The benefits which the humorist and the poet derive from two meanings
linked together by one sound are evident; in the natural sciences
they are non-existent, for the simple reason that verbal formulation,
the choice of the particular words in which a theory is expressed,
is to a large extent irrelevant to its content. But in the sciences
concerned with language and meaning, the relations between sense and
sound play an important part. Homonyms and homophones, sound affinities
and transformations, are essential pointers in etymology and comparative
philology, in the study of the structure and development of language. I
have mentioned the 'divine pun' by which adåm, man, was created
out of adamåh, earth. Eve's Hebrew name is Havvåh, life;
while ahavvah is love; esh, a synonym for man, has the same root as ish,
fire; and milkhamåh, war, is derived from lekhêm, bread;
so is the village of Beth-lehem: the House of Bread.

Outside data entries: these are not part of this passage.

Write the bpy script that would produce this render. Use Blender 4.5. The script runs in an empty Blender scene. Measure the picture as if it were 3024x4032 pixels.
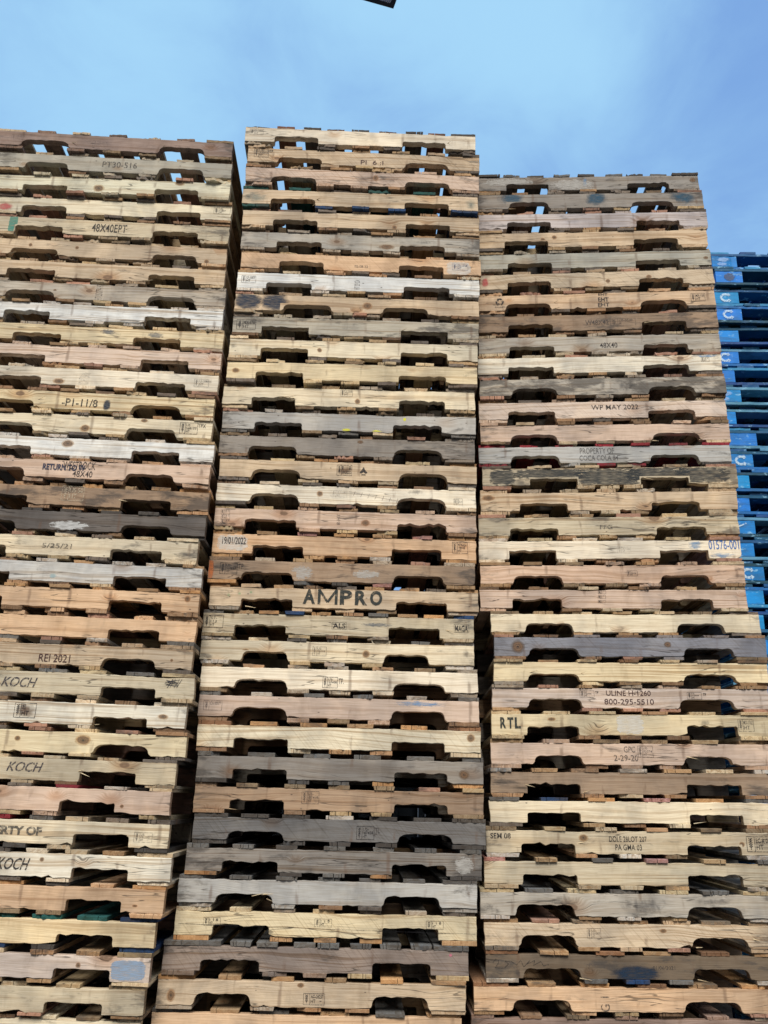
import bpy, math, random
from mathutils import Matrix, Vector, noise as mnoise
R_ = math.radians
# ---------------------------------------------------------------- camera, world, sun, exposure
EYE = 1.53                      # the lens is this far above the yard
scene = bpy.context.scene
cam_d = bpy.data.cameras.new('camera'); cam = bpy.data.objects.new('camera', cam_d)
scene.collection.objects.link(cam); scene.camera = cam
cam_d.sensor_fit = 'VERTICAL'; cam_d.sensor_height = 36.0
cam_d.lens = 36.0 * 3437.8 / 4032.0
cam_d.clip_start = 0.05; cam_d.clip_end = 5000
PITCH, ROLL = 0.32515, 0.02432
cam.matrix_world = (Matrix.Translation((0, 0, EYE)) @ Matrix.Rotation(math.pi/2 + PITCH, 4, 'X')
                    @ Matrix.Rotation(ROLL, 4, 'Z'))
scene.view_settings.view_transform = 'Standard'
scene.view_settings.look = 'None'
scene.view_settings.exposure = 0.52
scene.view_settings.gamma = 1.0
scene.cycles.transparent_max_bounces = 16

SUN_EL, SUN_AZ = R_(46), R_(184)     # azimuth clockwise from +Y: behind the camera
world = bpy.data.worlds.new('World'); scene.world = world; world.use_nodes = True
def build_world():
    nt = world.node_tree; nt.nodes.clear(); n = nt.nodes; l = nt.links
    out = n.new('ShaderNodeOutputWorld'); bg = n.new('ShaderNodeBackground')
    l.new(bg.outputs[0], out.inputs[0])
    sky = n.new('ShaderNodeTexSky'); sky.sky_type = 'NISHITA'; sky.sun_disc = False
    sky.sun_elevation = SUN_EL; sky.sun_rotation = SUN_AZ; sky.ozone_density = 2.0
    tc = n.new('ShaderNodeTexCoord')
    def noise(scale, detail, rough, dist=0.0, off=(0, 0, 0), sc=(1, 1, 1)):
        mp = n.new('ShaderNodeMapping'); mp.inputs['Location'].default_value = off
        mp.inputs['Scale'].default_value = sc
        l.new(tc.outputs['Generated'], mp.inputs[0])
        t = n.new('ShaderNodeTexNoise'); t.inputs['Scale'].default_value = scale
        t.inputs['Detail'].default_value = detail; t.inputs['Roughness'].default_value = rough
        t.inputs['Distortion'].default_value = dist; l.new(mp.outputs[0], t.inputs['Vector'])
        return t.outputs['Fac']
    def ramp(v, a, b, lo=0.0, hi=1.0):
        m = n.new('ShaderNodeMapRange'); m.interpolation_type = 'SMOOTHSTEP'
        l.new(v, m.inputs[0])
        for k, x in zip((1, 2, 3, 4), (a, b, lo, hi)): m.inputs[k].default_value = x
        return m.outputs[0]
    def math_(op, a, b):
        m = n.new('ShaderNodeMath'); m.operation = op
        for k, x in enumerate((a, b)):
            if isinstance(x, (int, float)): m.inputs[k].default_value = x
            else: l.new(x, m.inputs[k])
        return m.outputs[0]
    def mix(f, a, b):
        m = n.new('ShaderNodeMix'); m.data_type = 'RGBA'
        for k, x in ((0, f), (6, a), (7, b)):
            if isinstance(x, (int, float)): m.inputs[k].default_value = x
            elif isinstance(x, tuple): m.inputs[k].default_value = (*x, 1)
            else: l.new(x, m.inputs[k])
        return m.outputs[2]
    # thin bright cloud, thicker in the part of the sky above the middle stack
    dt = n.new('ShaderNodeVectorMath'); dt.operation = 'DOT_PRODUCT'
    l.new(tc.outputs['Generated'], dt.inputs[0])
    e, a = R_(47), R_(-3); dt.inputs[1].default_value = (math.cos(e)*math.sin(a), math.cos(e)*math.cos(a), math.sin(e))
    lump = ramp(dt.outputs['Value'], 0.90, 1.0)
    c1 = noise(2.2, 5, 0.46, 0.3, (7.7, 1.2, 0.4), (1, 1, 1.6))
    c2 = noise(5.5, 8, 0.60, 0.5, (0.3, 2.4, 0.7), (1, 1, 1.5))
    v = math_('ADD', math_('MULTIPLY', c1, 0.68), math_('MULTIPLY', c2, 0.32))
    v = math_('ADD', v, math_('MULTIPLY', lump, 0.22))
    cover = ramp(v, 0.42, 0.78)
    skys = n.new('ShaderNodeVectorMath'); skys.operation = 'SCALE'; skys.inputs['Scale'].default_value = 0.10
    l.new(sky.outputs[0], skys.inputs[0])
    veil = mix(cover, (0.150, 0.290, 0.565), (0.29, 0.515, 0.71))
    front = mix(0.90, skys.outputs[0], veil)
    # behind the camera the overcast is paler and greyer
    sp = n.new('ShaderNodeSeparateXYZ'); l.new(tc.outputs['Generated'], sp.inputs[0])
    back = ramp(sp.outputs['Y'], 0.30, -0.35)
    grey = mix(c1, (0.38, 0.43, 0.50), (0.62, 0.65, 0.70))
    low = ramp(sp.outputs['Z'], 0.12, 0.62, 0.30, 1.15)      # overcast: dim towards the horizon, bright overhead
    gs = n.new('ShaderNodeVectorMath'); gs.operation = 'SCALE'; l.new(grey, gs.inputs[0]); l.new(low, gs.inputs['Scale'])
    l.new(mix(back, front, gs.outputs[0]), bg.inputs[0])
    bg.inputs[1].default_value = 1.0
build_world()
sun_d = bpy.data.lights.new('sun', 'SUN'); sun_d.energy = 2.8; sun_d.angle = R_(24); sun_d.color = (1.0, 0.945, 0.87)
sun = bpy.data.objects.new('sun', sun_d); scene.collection.objects.link(sun)
sun.rotation_euler = (math.pi/2 - SUN_EL, 0, math.pi - SUN_AZ)
sun.location = (-3, -8, 12)

# ---------------------------------------------------------------- helpers
COL = scene.collection
def link(name, me, parent=None):
    o = bpy.data.objects.new(name, me); COL.objects.link(o)
    if parent is not None: o.parent = parent
    return o
def mesh(name, V, F, mats, mi=None, uv=None):
    me = bpy.data.meshes.new(name); me.from_pydata(V, [], F)
    for m in mats: me.materials.append(m)
    if mi:
        me.polygons.foreach_set('material_index', mi)
    if uv:
        ul = me.uv_layers.new(name='UVMap')
        flat = []
        for f in F:
            for vi in f: flat += list(uv.get(vi, (0, 0)))
        ul.data.foreach_set('uv', flat)
    me.update(); return me
class Geo:
    def __init__(s): s.V = []; s.F = []; s.M = []; s.uv = {}
    def box(s, x0, x1, y0, y1, z0, z1, m=0, b=0.0):
        k = len(s.V)
        s.V += [(x, y, z) for z in (z0, z1) for y in (y0, y1) for x in (x0, x1)]
        for f in ((0, 2, 3, 1), (4, 5, 7, 6), (0, 1, 5, 4), (2, 6, 7, 3), (0, 4, 6, 2), (1, 3, 7, 5)):
            s.F.append(tuple(k+i for i in f)); s.M.append(m)
    def rings(s, rings, m=0, flip=False):
        """closed rings of equal length, capped at both ends"""
        k = len(s.V); n = len(rings[0])
        for r in rings: s.V += r
        for j in range(len(rings)-1):
            for i in range(n):
                a, b = k+j*n+i, k+j*n+(i+1) % n
                f = (a, a+n, b+n, b) if not flip else (a, b, b+n, a+n)
                s.F.append(f); s.M.append(m)
        first = tuple(k+i for i in range(n)); last = tuple(k+(len(rings)-1)*n+i for i in range(n))
        s.F.append(first if not flip else first[::-1]); s.F.append(last[::-1] if not flip else last)
        s.M += [m, m]
    def quad(s, x0, z0, x1, z1, y, m, nx=1):
        k = len(s.V)
        s.V += [(x0, y, z0), (x1, y, z0), (x1, y, z1), (x0, y, z1)]
        s.F.append((k, k+1, k+2, k+3)); s.M.append(m)
        for i, c in enumerate(((-1, -1), (1, -1), (1, 1), (-1, 1))): s.uv[k+i] = c
    def stroke(s, x0, z0, x1, z1, w, y, m=0):
        dx, dz = x1-x0, z1-z0; L = math.hypot(dx, dz) or 1e-6
        px, pz = -dz/L*w/2, dx/L*w/2; k = len(s.V)
        s.V += [(x0-px, y, z0-pz), (x1-px, y, z1-pz), (x1+px, y, z1+pz), (x0+px, y, z0+pz)]
        s.F.append((k, k+1, k+2, k+3)); s.M.append(m)
def inset(P, e):
    """P: CCW polygon; returns it moved inward by e"""
    n = len(P); out = []
    for i in range(n):
        ax, ay = P[i-1]; bx, by = P[i]; cx, cy = P[(i+1) % n]
        d1 = (bx-ax, by-ay); d2 = (cx-bx, cy-by)
        l1 = math.hypot(*d1) or 1; l2 = math.hypot(*d2) or 1
        nx, ny = -(d1[1]/l1+d2[1]/l2), d1[0]/l1+d2[0]/l2
        L = math.hypot(nx, ny) or 1
        out.append((bx+nx/L*e, by+ny/L*e))
    return out

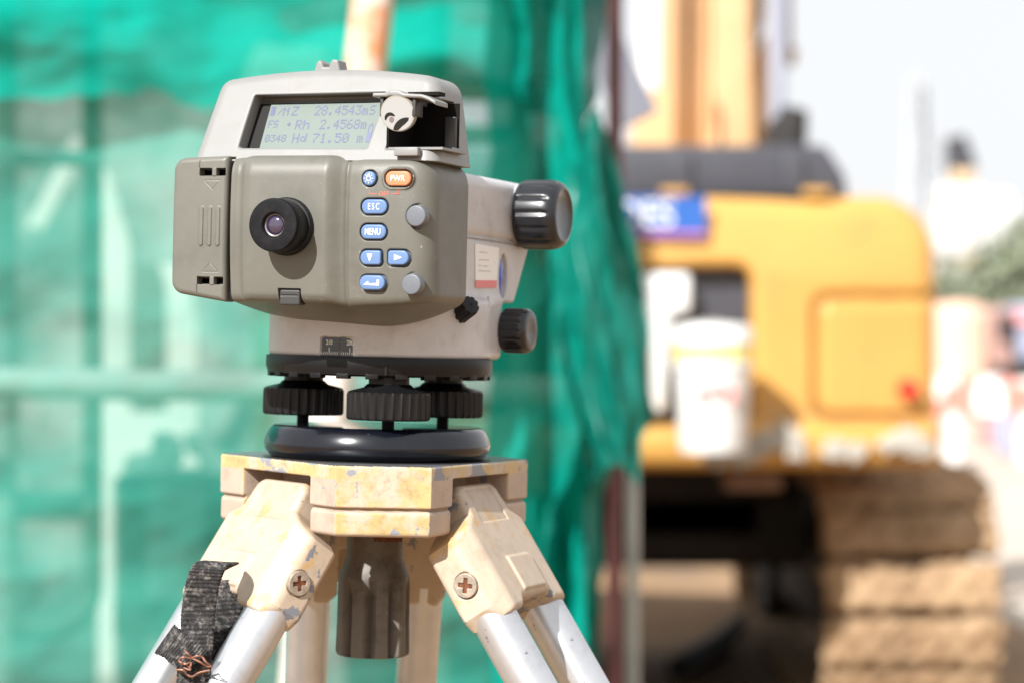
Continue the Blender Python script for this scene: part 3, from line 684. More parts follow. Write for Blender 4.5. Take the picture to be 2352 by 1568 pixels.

Afffinities of sound provide the threads which lead from contemporary
words and concepts back to the Greek and Sanskrit womb. The deciphering
of the scripts of ancient languages is often aided by clues such as the
frequency with which a certain sign occurs, and other 'links' between
sign, symbol, sound, and sense. Thus the links which, in 1821, enabled
Champollion to break into the secret of hieroglyphics, were the proper
names Ptolemy, Cleopatra, and Alexander, which appeared on the Rosetta
Stone (and on various other documents) bearing parallel inscriptions in
Greek and in two different Egyptian scripts. The three names, inscribed
in conspicuous cartouches, provided Champollion with altogether fourteen
alphabetic signs of ascertained value -- certainly the greatest service
which any Cleopatra has rendered to history.
In the infantile and primitive imagination, the ties between sound
and meaning are still very intimate; name and object form an almost
indivisible unity, shown in the universal practices of word magic,
incantations, and verbal spells. Related to this is the belief that the
letters contained in a word form secret connections according to certain
hermeneutical rules -- a belief, shared by Judaism, several other Oriental
religions, and adopted by the Christian Fathers. It was thought, for
instance, that to extract their hidden meaning, certain texts in Hebrew
Scriptures should be arranged in vertical colunms and read downwards; or
that the first and last letter in each word should be used to form new
words; or that the letters should be reduced to their numerical value,
and the sums so obtained should then be manipulated according to the
rules of mystic numberlore. Here we have the archaic origins of the pun,
the crossword puzzle, the acrostic, anagram, and cryptogram, which have
always exerted such a curious fascination in the most varied cultures --
from Pythagoras and Lao-Tse to Champollion and Freud. The humorist's joke,
the linguist's discovery, the poet's euphony, all derive from that source.